Take every line that has the string "picture" and copy it out.

·····

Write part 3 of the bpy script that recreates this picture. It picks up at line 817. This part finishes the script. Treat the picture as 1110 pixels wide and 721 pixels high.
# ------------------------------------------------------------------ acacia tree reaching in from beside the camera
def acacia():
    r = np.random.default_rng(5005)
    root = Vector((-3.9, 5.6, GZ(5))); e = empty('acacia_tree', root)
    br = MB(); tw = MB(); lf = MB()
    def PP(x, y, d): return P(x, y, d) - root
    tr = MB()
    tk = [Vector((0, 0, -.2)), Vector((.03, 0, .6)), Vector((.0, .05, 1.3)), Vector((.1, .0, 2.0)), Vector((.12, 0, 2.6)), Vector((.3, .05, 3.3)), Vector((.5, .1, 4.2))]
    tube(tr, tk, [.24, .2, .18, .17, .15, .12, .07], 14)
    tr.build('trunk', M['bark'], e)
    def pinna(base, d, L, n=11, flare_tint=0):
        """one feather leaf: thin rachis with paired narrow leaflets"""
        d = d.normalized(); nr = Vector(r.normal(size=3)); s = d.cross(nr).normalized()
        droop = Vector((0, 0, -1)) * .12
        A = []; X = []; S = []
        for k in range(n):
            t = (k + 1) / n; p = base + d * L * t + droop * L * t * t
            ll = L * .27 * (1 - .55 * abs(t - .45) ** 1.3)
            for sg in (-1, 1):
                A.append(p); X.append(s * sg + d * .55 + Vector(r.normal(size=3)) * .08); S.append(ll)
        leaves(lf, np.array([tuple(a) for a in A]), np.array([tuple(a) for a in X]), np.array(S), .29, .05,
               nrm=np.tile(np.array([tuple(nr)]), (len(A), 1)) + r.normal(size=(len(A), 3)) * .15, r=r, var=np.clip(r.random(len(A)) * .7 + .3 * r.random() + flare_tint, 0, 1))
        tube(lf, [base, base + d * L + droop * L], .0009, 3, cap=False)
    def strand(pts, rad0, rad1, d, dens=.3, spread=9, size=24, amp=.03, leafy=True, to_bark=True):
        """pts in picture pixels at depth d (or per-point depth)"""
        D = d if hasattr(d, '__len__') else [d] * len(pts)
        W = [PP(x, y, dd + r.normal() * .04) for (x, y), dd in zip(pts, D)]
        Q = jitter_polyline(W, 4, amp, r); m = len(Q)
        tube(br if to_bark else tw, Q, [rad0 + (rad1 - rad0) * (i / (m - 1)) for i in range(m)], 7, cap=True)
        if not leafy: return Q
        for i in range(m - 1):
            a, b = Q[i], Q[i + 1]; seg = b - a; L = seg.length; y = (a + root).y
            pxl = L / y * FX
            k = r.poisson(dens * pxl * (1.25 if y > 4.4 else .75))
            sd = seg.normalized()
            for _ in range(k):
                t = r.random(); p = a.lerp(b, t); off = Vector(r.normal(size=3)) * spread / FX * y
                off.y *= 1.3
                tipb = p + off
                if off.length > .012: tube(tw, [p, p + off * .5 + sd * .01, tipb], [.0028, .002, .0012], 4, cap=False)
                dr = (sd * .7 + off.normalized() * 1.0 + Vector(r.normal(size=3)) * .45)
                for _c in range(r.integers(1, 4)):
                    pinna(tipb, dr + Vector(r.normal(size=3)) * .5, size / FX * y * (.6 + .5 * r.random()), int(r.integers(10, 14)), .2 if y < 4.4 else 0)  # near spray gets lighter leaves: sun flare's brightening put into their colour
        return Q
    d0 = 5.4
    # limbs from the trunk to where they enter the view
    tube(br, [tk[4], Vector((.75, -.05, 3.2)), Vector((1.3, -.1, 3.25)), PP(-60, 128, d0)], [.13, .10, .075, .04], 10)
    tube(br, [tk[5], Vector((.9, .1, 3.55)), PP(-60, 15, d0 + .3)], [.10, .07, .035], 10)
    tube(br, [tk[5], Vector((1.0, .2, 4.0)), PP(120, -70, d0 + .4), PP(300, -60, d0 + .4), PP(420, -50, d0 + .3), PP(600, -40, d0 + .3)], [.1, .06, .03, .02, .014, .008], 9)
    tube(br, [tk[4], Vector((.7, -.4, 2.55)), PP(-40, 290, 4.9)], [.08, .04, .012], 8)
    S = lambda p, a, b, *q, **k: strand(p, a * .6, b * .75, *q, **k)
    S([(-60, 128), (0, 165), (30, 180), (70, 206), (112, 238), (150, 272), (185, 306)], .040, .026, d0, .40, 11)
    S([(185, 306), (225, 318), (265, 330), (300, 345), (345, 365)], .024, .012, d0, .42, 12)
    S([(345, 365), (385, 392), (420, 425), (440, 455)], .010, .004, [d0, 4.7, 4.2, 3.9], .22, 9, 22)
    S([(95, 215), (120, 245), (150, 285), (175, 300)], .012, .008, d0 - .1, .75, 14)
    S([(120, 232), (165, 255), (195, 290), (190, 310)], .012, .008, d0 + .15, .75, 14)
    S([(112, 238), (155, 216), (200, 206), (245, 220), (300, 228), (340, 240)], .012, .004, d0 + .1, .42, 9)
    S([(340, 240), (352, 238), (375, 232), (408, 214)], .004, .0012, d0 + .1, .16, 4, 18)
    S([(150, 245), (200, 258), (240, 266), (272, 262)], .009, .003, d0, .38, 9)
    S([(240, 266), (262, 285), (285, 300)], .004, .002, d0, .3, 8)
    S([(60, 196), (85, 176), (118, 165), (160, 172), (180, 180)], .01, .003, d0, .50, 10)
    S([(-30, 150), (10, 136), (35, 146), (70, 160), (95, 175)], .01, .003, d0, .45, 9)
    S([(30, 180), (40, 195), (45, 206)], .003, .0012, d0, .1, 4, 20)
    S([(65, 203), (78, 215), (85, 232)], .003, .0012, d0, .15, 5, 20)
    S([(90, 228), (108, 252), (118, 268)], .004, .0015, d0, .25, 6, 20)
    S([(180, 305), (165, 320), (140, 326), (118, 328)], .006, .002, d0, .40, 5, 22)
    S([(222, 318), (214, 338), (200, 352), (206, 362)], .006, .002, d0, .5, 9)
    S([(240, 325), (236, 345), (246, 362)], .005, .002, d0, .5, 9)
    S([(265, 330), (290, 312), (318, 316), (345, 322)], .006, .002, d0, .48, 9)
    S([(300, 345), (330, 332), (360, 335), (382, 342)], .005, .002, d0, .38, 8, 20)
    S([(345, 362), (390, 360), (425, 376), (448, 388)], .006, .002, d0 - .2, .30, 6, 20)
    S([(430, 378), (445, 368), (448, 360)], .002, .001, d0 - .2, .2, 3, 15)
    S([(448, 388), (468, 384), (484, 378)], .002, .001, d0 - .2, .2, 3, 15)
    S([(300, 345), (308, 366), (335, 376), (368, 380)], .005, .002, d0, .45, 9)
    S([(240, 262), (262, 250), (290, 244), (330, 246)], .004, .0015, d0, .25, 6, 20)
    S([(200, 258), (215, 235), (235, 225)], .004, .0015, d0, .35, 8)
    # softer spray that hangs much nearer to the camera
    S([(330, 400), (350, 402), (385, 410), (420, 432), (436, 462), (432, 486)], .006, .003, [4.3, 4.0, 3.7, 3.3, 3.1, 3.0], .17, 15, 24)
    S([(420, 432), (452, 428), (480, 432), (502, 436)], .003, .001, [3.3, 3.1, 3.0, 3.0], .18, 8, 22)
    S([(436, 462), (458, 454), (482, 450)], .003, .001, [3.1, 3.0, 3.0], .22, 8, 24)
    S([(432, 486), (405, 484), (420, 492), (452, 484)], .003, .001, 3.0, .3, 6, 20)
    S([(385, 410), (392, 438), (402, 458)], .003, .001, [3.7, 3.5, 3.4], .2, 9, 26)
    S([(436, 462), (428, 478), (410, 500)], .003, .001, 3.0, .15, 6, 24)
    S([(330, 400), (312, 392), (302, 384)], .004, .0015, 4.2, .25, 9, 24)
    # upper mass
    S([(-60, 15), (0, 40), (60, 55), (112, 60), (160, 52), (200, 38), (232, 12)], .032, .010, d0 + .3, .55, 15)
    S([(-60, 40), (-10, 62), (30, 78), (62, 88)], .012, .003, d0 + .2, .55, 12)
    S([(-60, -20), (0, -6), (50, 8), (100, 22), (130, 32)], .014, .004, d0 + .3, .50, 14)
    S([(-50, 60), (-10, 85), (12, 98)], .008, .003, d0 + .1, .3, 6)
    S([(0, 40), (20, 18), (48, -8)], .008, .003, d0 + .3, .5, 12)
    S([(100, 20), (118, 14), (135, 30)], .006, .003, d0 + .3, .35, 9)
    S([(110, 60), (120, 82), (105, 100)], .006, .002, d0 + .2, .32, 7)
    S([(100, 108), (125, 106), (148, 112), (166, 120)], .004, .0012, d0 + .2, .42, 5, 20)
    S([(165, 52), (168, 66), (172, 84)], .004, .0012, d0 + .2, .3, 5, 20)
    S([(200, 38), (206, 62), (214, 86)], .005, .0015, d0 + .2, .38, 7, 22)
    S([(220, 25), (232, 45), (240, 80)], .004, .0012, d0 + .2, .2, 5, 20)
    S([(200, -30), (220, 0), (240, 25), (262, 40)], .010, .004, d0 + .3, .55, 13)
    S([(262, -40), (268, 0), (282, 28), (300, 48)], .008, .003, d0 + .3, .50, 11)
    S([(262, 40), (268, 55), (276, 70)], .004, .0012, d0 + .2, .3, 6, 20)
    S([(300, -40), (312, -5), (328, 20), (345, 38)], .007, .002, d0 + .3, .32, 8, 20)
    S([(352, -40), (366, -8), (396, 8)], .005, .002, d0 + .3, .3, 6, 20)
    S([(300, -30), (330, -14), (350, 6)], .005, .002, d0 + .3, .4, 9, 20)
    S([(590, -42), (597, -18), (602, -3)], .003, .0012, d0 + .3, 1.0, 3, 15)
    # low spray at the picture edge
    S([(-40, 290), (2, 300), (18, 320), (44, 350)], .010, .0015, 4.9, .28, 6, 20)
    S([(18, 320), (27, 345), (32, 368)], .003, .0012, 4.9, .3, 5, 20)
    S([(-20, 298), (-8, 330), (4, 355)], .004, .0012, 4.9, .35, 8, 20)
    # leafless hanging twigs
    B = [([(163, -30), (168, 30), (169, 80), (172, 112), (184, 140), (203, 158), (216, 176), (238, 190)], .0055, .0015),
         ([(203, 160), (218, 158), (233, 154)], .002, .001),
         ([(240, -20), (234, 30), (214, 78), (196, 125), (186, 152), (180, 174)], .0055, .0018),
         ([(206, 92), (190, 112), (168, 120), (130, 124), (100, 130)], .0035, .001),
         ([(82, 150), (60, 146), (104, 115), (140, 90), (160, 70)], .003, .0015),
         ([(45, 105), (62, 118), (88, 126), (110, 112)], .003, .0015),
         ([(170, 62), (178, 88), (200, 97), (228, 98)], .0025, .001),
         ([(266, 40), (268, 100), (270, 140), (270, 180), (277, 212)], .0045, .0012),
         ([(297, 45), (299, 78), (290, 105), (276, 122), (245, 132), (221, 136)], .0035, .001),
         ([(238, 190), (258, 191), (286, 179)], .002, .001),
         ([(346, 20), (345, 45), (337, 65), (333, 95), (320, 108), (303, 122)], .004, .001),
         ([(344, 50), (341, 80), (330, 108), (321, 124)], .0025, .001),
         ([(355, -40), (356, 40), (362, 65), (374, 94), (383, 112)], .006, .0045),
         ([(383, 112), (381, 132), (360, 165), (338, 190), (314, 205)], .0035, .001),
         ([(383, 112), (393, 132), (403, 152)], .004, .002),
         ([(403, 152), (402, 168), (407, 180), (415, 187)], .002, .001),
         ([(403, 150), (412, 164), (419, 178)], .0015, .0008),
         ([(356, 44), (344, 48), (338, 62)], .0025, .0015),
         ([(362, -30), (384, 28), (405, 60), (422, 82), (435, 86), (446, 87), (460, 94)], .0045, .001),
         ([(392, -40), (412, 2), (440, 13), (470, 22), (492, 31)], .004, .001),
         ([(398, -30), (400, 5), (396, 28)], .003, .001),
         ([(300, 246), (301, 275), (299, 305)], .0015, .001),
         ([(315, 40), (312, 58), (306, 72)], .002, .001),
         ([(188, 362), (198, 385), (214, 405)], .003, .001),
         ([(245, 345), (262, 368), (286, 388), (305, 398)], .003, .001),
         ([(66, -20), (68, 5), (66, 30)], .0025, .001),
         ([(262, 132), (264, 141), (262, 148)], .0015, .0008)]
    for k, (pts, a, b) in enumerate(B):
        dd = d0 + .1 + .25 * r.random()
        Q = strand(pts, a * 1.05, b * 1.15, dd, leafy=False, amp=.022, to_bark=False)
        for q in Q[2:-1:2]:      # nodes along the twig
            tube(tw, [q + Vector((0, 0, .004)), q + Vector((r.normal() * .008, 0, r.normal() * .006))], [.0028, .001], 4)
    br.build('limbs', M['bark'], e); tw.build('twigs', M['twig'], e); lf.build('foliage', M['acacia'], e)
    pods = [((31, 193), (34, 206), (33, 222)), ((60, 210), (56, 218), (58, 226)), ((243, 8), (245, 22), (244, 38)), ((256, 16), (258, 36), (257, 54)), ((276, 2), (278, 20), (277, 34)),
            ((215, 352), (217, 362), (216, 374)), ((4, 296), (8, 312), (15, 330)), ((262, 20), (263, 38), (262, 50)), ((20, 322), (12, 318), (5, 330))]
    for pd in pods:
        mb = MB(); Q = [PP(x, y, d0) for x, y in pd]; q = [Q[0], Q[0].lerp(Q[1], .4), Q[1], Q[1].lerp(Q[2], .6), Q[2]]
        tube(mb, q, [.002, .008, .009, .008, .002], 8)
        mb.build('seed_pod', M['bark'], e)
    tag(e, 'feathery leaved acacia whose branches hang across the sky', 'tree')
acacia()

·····

In response ▸
Write part 3 of the bpy script that recreates this picture. It picks up at line 817. This part finishes the script. Treat the picture as 1110 pixels wide and 721 pixels high.
        """pts in picture pixels at depth d (or per-point depth)"""
    # low spray at the picture edge